昭和50年
年次経済報告
新しい安定軌道をめざして
昭和50年8月8日
経済企画庁
第II部 新しい安定経済への道
日本経済はいまマイナス成長から脱出しようとしているが,それは元きた道への復帰を意味しない。戦後の高度成長を支えてきたいくつかの主要な条件が40年代後半から変貌しつつあるからである。その第1は,「景気循環の国際的同時性」に伴つて世界景気の振幅が大きくなつたことである。第2は,「資源制約」で,資源に乏しい消費大国日本の経済成長を左右する世界資源の供給事情が変わつてきたことである。第3は,「環境保全」で,環境保全と経済成長のトレード・オフの関係が強まつたことである。第4は,「技術の新しい選択」で,従来の効率性から安全性ヘ,外国技術導入から自主技術開発へと技術に対する社会のニーズが変わつてきたことである。第5は,「世界の食糧需給の基調変化」で,かつてのような過剰在庫がなくなり世界食糧の供給過剰が解消したなかで,わが国の食糧の自給力を見直す必要があることである。
しかし,戦後30年かかつてつくりあげてきたわが国の経済構造を変えないで,経済成長を低めようとしても,問題は少しも解決しない。高度成長の減速過程では,さまざまな困難が生じ易いからである。こうした「減速経済の諸問題」としては,貯蓄超過と景気循環の不安定,財政のアンバランス,雇用問題,市場価格の硬直化,輸入停滞と近隣諸国への影響があげられよう。
日本経済は,いま,将来の方向を選択する岐路に直面しているといわねばならない。それには,減速経済の諸困難に耐えかねて高度成長の軌道に戻るか,それとも,全く新しい軌道を創造するかの2つの方向がある。前者は,「成長条件の変貌」に適応できず経済を不安定にし,インフレーションをひきおこすおそれがあろう。一方,後者は,新しい経済構造を創造する苦しみを甘受しなければならないであろう。どちらを選ぶかは,日本国民の選択の問題であるが,後世代のためにいま創造の苦しみに耐えることが,われわれの歴史的責任ではあるまいか。本報告は,それを安定成長への選択と呼びたい。
新しい経済構造は,きたるべき経済計画において具体的に設計されることになるが,ここでは,これまでの経済構造を新しい視野から総点検して,今後のための課題を提起することとしたい。もつとも基本的な課題は,これまでの高度成長を支えた個人の「高貯蓄とその背景」に着目し,これを福祉充実の基礎とすることである。
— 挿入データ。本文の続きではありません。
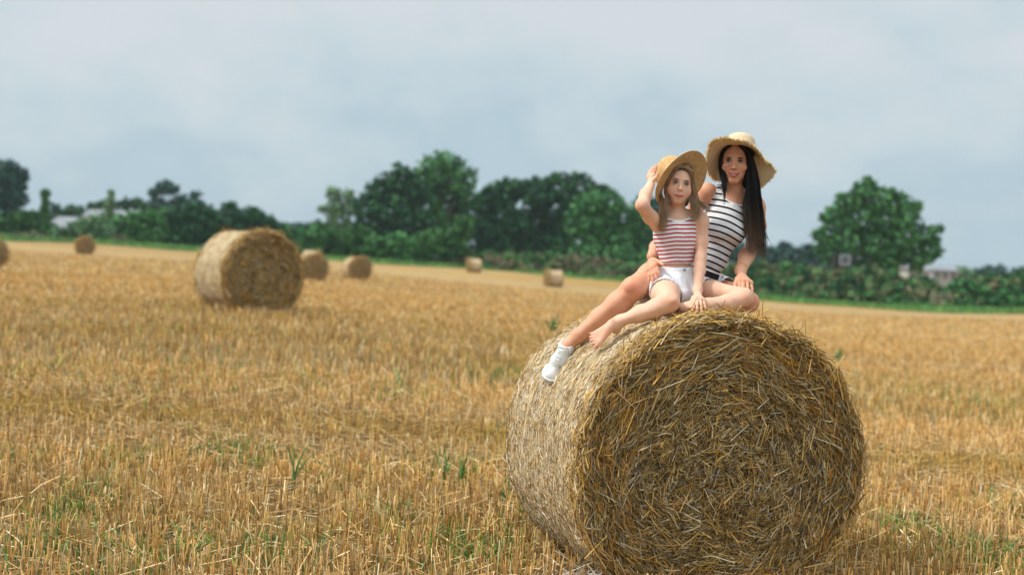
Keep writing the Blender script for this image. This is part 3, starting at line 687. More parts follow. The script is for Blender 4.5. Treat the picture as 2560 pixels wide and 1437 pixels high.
# small white-framed window of a hut seen through the right tree
c = P(2113, 650, 147.5)
hut = empty('field_hut', np.array([c[0], c[1], float(ground(c[0], c[1])) - .05]), 'hut in the shade under the lone right tree, only its white-framed window showing', 'hut')
hz_ = c[2] - ORG[hut.name][2]; V, Q, _ = boxv(c + np.array([0, 1.1, .6 - (hz_ + .6) / 2]), (1.1, 0, 0), (0, 1., 0), (0, 0, (hz_ + .6) / 2))
hm, _, _ = mat('dark_stained_boards', .8, .2, (.03, .035, .03)); add('wall', mesh_np('wall', V, Q), hm, hut)
V, Q, _ = boxv(c + np.array([0, .06, 0]), (.5, 0, 0), (0, .03, 0), (0, 0, .5)); hw = add('window', mesh_np('window', V, Q), dark_glass, hut)
V, Q, C = join([boxv(c + np.array([s * .46, 0, 0]), (.09, 0, 0), (0, .05, 0), (0, 0, .56)) for s in (-1, 1)] + [boxv(c + np.array([0, 0, s * .47]), (.36, 0, 0), (0, .05, 0), (0, 0, .09)) for s in (-1, 1)] + [boxv(c, (.03, 0, 0), (0, .04, 0), (0, 0, .37)), boxv(c + np.array([.15, 0, .0]), (.12, 0, 0), (0, .04, 0), (0, 0, .03))])
add('frame', mesh_np('frame', V, Q), white_mat, hw)
# gate
gp_ = on_ground(2352, 137); wood_mat, b, bs = mat('weathered_wood', .85, .2)
b.nt.links.new(b.ramp(b.noise(b.mapping(b.n('ShaderNodeTexCoord').outputs['Object'], (2, 2, 12)), 1., 4), [(.3, (.22, .17, .12)), (.7, (.42, .34, .24))]), bs.inputs['Base Color'])
gt = empty('wooden_gate', gp_, 'weathered wooden gate in the gap between the two right-hand hedges', 'gate')
for s in (-1, 1): V, Q, _ = boxv(gp_ + np.array([s * .85, 0, .85]), (.09, 0, 0), (0, .09, 0), (0, 0, .9)); add('post', mesh_np('post', V, Q), wood_mat, gt)
V, Q, C = join([boxv(gp_ + np.array([0, -.02 + .01 * (k % 2), .25 + k * .3]), (.74, 0, 0), (0, .02, 0), (0, 0, .06)) for k in range(5)] + [boxv(gp_ + np.array([-.5 + k * .5, -.06, .85]), (.05, 0, 0), (0, .02, 0), (0, 0, .68)) for k in range(3)])
add('rails', mesh_np('rails', V, Q), wood_mat, gt)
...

そのためには,「福祉充実と社会の対応」を検討し,「福祉と財政金融」を考えなければならない。また,このような福祉経済を支える経済安定の基礎として,「国際分業の高度化」や「食糧自給力の維持向上」が必要となろう。そうしたなかで,「成長条件の変貌」に適応しつつ「減速経済の諸問題」を解決できる「産業構造の多様化」が進展するであろう。日本経済がこうした安定成長への選択をするにあたつて,すでにこの問題を経験している「西ドイツ経済の教訓」を学ぶことは重要であり,そのなかから日本経済の現実に即した問題解決のひとつの方向を求めることができよう。